« Au bout du monde (759). Œuvre poétique III » de Du Fu.

Le peu d’intérêt avec lequel l’Occident a longtemps considéré la poésie chinoise n’a d’égal que l’importance que celle-ci revêt pour la civilisation chinoise elle-même. Rarement en effet la pratique poétique aura été autant consubstantielle à ce qui forme l’architecture profonde d’une culture. Dès le Shi Jing, le livre classique des poèmes, censément établi par Confucius au cinquième siècle avant notre ère, la poésie est la pierre d’angle de l’édifice cultuel, rituel, intellectuel et politique chinois. Non pas qu’elle en soit « seulement » le mode d’expression privilégié, mais bien plus elle est, et au plein sens du terme, inhérente à ce qui s’énonce et se codifie par elle. La parution du troisième tome de la traduction française de l’Œuvre poétique du plus important poète chinois, Du Fu, le « Saint de la poésie », est donc un véritable évènement.

En regardant la montagne sacrée

Que pourrais-je dire pour ma part du Taishan?

Qi et Lu verdoyant à l’infini!

La Création y a fondu l’âme et la beauté :

quand le crépuscule s’abat sur l’ubac, c’est l’aube qui perce sur l’adret.

Les nuages emplissent mon cœur oppressé,

mes yeux écarquillés suivent l’oiseau qui revient au nid.

Ne pourrais-je pas à mon tour franchir l’ultime sommet,

et embrasser d’un seul regard la petitesse du monde?

Né en 712 à Chang’an, la capitale de la dynastie Tang – au cœur de la Chine actuelle – d’une mère qu’il ne connut qu’à peine et d’un père modeste fonctionnaire de l’empire, Du Fu connut les affres de la fin de l’âge d’or des Tang. Naviguant d’un poste précaire à un autre, peu après la révolte de An Lushan, il sera définitivement écarté de tout accès à une carrière officielle importante. Il connut l’insécurité, l’exil, la famine, la peur filiale, la pauvreté propres à toute époque de troubles. Il s’éteint dans la misère en 770.

La poésie de Du Fu porte indéniablement, redoublées des siennes propres, les traces des misères de son temps. À l’image – occidentale – de celles d’un Saint-Augustin ou d’un Boccace, l’origine de son œuvre, comme sa tonalité propre, ne peut être expliquée indépendamment des cataclysmes sociaux/politiques/culturels qui la virent naître. Mais si la poésie chinoise et la culture et l’histoire chinoises en général, et celles de Du Fu en particulier, sont bien insécablement liées, cela ne veut nullement dire que sa poésie serait impénétrable à qui ne maitriserait pas parfaitement la langue ou les références culturelles qui ont présidé à sa production. Il n’est nullement besoin de « l’expliquer » pour la « saisir ». Sans verser non plus dans la niaiserie de « l’universalité du ressenti », le génie poétique de Du Fu est pleinement intelligible indépendamment du contexte de son éclosion.

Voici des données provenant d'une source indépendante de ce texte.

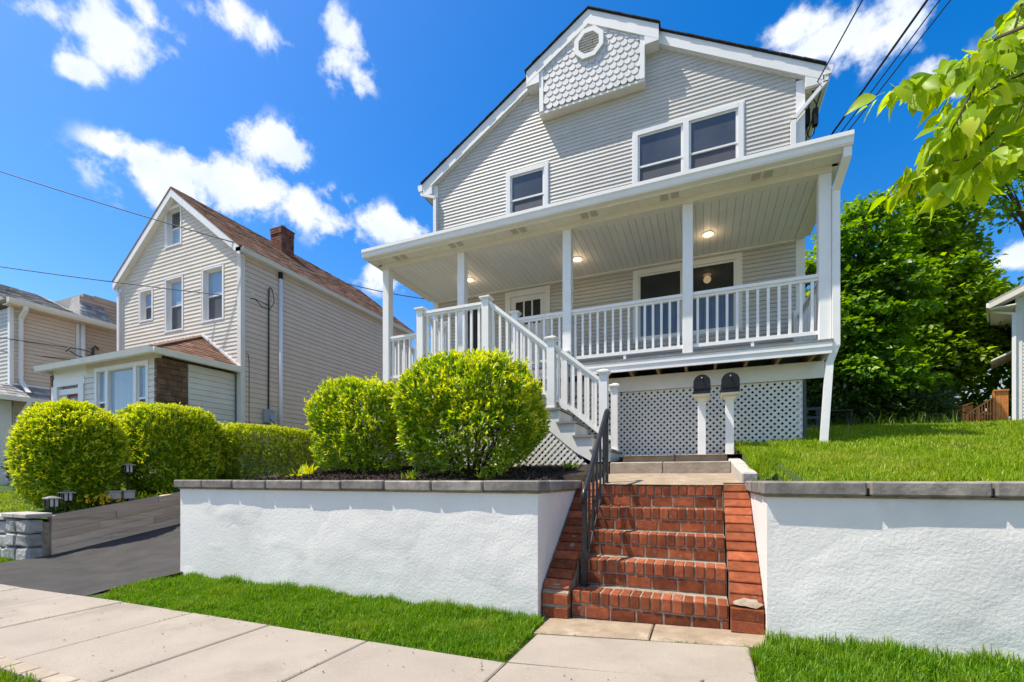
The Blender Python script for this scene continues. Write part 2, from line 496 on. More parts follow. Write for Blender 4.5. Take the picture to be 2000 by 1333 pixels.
mk_leaf('grass_blade', (0.06, 0.17, 0.005), (0.15, 0.31, 0.008), (0.32, 0.44, 0.03), transl=0.42, gloss=0.015, dry=(0.24, 0.31, 0.03), dscale=2.6, damt=(0.5, 0.72))
mk_leaf('lawn_blade', (0.12, 0.23, 0.006), (0.25, 0.39, 0.009), (0.47, 0.52, 0.07), transl=0.42, gloss=0.015, dry=(0.36, 0.40, 0.05), dscale=1.8, damt=(0.48, 0.72))

FR = lambda Y: (Vector((0, Y, 0)), Vector((1, 0, 0)), Vector((0, -1, 0)))        # wall that faces the street
FL = lambda X: (Vector((X, 0, 0)), Vector((0, 1, 0)), Vector((1, 0, 0)))         # wall that faces +X
UP = Vector((0, 0, 1))


def fp(fr, u, z, d):
    return fr[0] + fr[1] * u + UP * z + fr[2] * d


def origin_of(o):
    v = Vector((0, 0, 0))
    while o is not None:
        v = v + Vector(o.location)
        o = o.parent
    return v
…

Nouvelle dédicace pour le pavillon oriental de M. Zheng

Un ravissant pavillon épouse une pente verdâtre,

le soleil d’automne a parfois des reflets éblouissants.

Des éboulements entravent les arbres de la montagne,

le lace ondoie légèrement en tirant les roseaux.

Des poissons pourpres bondissent contre la rive,

des faucons argentés rentrent couvrir leur nid.

Le soir tombant, je reprends mon chemin,

des nuages épars survolant mon cheval à bride abattue.

D’un poème l’autre, par-delà les références, on perçoit la prodigieuse inventivité du poète, la subtilité d’un glissement de registre, l’abouchement inattendu de l’universel et de l’intime, du quotidien et de l’historique, la délicate allusion au politique, l’adroite célébration d’un simple objet, la discrétion d’une métaphore. Et à chaque fois, on est conquis par l’extraordinaire tour de force formel sur lequel repose l’effet et dont la logique, interne au poème, permet d’en gouter la saveur indépendamment de ses atours culturels propres. Ainsi est-il possible de percevoir comme originale dans toute langue l’une des œuvres majeures de l’humanité…

Du Fu, Au bout du monde (759), Œuvre poétique III, Les Belles Lettres, trad. Nicolas Chapuis.

Les deux poèmes cités se trouvent dans le premier volume des Œuvres poétiques (Poèmes de jeunesse), paru chez le même éditeur. Le premier est l’un des plus célèbres de l’auteur et fut appris par des générations entières de jeunes chinois au cours des siècles.